- [TASK GOAL]:
Print the whole listing exactly.

- [DATA EXCERPT]:
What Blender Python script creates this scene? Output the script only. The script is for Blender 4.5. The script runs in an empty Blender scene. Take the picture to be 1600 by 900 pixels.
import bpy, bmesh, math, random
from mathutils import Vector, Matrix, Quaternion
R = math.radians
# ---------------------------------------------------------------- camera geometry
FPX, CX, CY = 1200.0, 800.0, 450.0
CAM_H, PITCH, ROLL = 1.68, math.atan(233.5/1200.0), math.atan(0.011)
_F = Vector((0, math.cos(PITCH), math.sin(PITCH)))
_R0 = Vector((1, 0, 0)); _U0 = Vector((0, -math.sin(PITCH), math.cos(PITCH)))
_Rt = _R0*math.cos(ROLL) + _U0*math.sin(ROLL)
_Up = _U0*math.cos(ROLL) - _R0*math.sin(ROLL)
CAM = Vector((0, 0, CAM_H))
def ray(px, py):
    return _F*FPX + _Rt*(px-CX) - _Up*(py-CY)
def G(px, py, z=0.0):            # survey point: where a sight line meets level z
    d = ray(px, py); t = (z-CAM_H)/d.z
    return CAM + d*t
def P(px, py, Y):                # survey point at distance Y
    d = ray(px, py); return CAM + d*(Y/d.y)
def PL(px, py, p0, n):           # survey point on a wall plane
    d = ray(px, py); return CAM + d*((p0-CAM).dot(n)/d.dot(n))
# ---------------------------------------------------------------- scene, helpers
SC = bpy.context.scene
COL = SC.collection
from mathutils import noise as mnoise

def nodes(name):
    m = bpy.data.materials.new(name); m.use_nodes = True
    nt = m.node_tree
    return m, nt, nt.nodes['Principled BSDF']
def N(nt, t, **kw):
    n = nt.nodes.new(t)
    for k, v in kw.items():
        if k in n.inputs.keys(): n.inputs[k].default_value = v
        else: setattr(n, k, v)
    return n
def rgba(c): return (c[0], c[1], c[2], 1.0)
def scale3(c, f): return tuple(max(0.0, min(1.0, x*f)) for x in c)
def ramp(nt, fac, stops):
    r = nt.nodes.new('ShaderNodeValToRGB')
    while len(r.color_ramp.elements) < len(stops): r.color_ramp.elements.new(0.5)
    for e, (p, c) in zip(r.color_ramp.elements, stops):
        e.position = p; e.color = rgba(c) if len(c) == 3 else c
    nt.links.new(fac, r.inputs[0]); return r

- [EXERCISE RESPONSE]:
What Blender Python script creates this scene? Output the script only. The script is for Blender 4.5. The script runs in an empty Blender scene. Take the picture to be 1600 by 900 pixels.
import bpy, bmesh, math, random
from mathutils import Vector, Matrix, Quaternion
R = math.radians
# ---------------------------------------------------------------- camera geometry
FPX, CX, CY = 1200.0, 800.0, 450.0
CAM_H, PITCH, ROLL = 1.68, math.atan(233.5/1200.0), math.atan(0.011)
_F = Vector((0, math.cos(PITCH), math.sin(PITCH)))
_R0 = Vector((1, 0, 0)); _U0 = Vector((0, -math.sin(PITCH), math.cos(PITCH)))
_Rt = _R0*math.cos(ROLL) + _U0*math.sin(ROLL)
_Up = _U0*math.cos(ROLL) - _R0*math.sin(ROLL)
CAM = Vector((0, 0, CAM_H))
def ray(px, py):
    return _F*FPX + _Rt*(px-CX) - _Up*(py-CY)
def G(px, py, z=0.0):            # survey point: where a sight line meets level z
    d = ray(px, py); t = (z-CAM_H)/d.z
    return CAM + d*t
def P(px, py, Y):                # survey point at distance Y
    d = ray(px, py); return CAM + d*(Y/d.y)
def PL(px, py, p0, n):           # survey point on a wall plane
    d = ray(px, py); return CAM + d*((p0-CAM).dot(n)/d.dot(n))
# ---------------------------------------------------------------- scene, helpers
SC = bpy.context.scene
COL = SC.collection
from mathutils import noise as mnoise

def nodes(name):
    m = bpy.data.materials.new(name); m.use_nodes = True
    nt = m.node_tree
    return m, nt, nt.nodes['Principled BSDF']
def N(nt, t, **kw):
    n = nt.nodes.new(t)
    for k, v in kw.items():
        if k in n.inputs.keys(): n.inputs[k].default_value = v
        else: setattr(n, k, v)
    return n
def rgba(c): return (c[0], c[1], c[2], 1.0)
def scale3(c, f): return tuple(max(0.0, min(1.0, x*f)) for x in c)
def ramp(nt, fac, stops):
    r = nt.nodes.new('ShaderNodeValToRGB')
    while len(r.color_ramp.elements) < len(stops): r.color_ramp.elements.new(0.5)
    for e, (p, c) in zip(r.color_ramp.elements, stops):
        e.position = p; e.color = rgba(c) if len(c) == 3 else c
    nt.links.new(fac, r.inputs[0]); return r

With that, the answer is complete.